Which One is the Gentle Cycle?

Recently I spent a couple of weeks in the Ukraine. I was curious about the country my ancestors came from, and while it wasn’t exactly the most peaceful time in the place’s history to go I felt like I just couldn’t wait.

“Maybe you could hold off,” my mother suggested.

“You felt the same way when I went to Cambodia,” I said, “And it turned out to be fine.”

I didn’t mention that it was on the border of Cambodia that I discovered I had been relieved of most of my cash. You need a bit of scratch to get from that no-man’s land between Cambodia and Laos to pay for cash-grab temperate tests and other fees. A dollar less and I might still be there.

I took a short flight from Budapest to Kiev and upon landing met up with a handful of friendly Ukrainians, an American, and a brother and sister who’d been born in Russia but now lived in Seattle. I felt, when piling into their friend’s communist-era van, like were the premise for some great joke.

What followed was a week in Kiev in which I found myself shuttled from baptisms to house parties to churches (the latter of which were several times the age of my home country). I tasted what was once the only available flavour of soviet iced cream, got used to people playing the accordion in my ear on the metro and learned that de-boning a fish in a dark bar after a few beers is just about as difficult as you’d imagine it to be.

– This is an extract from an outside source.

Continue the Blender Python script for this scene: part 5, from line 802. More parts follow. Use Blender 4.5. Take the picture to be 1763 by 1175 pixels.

I was lucky to have my new friend Alexei when sorting out how to use the washing machine in my subletted apartment, and luckier still to have him waiting for me at the train station when a too-friendly local decided to escort me there and use the time on the way to try and convince me via Google Translate that I didn’t really have a boyfriend back in Canada.

I saw what it was like to be read poetry in a park by an intoxicated Polish man (the experience of having to help him back up off his one knee afterwards doing nothing to diminish it). I experienced what traffic is like when most people prefer to purchase a licence rather than go get one in the traditional fashion. And I saw that my flat butt just might be part of Ukrainian inheritance.

I understand that Eastern Europe is not on everybody’s to go list. There were downsides. I don’t really know how anyone finds their way underground when some of the stations have two names, or why my apartment had both cockroaches and shag carpet, and somehow putting things into the mail in the Ukraine is pretty much the same as lighting half of your letters on fire (though not nearly as satisfactory).

But for its downsides I did feel like no matter how lost I was there would always be someone there to gesticulate wildly until finally, I realized that I had been in the right metro station all along.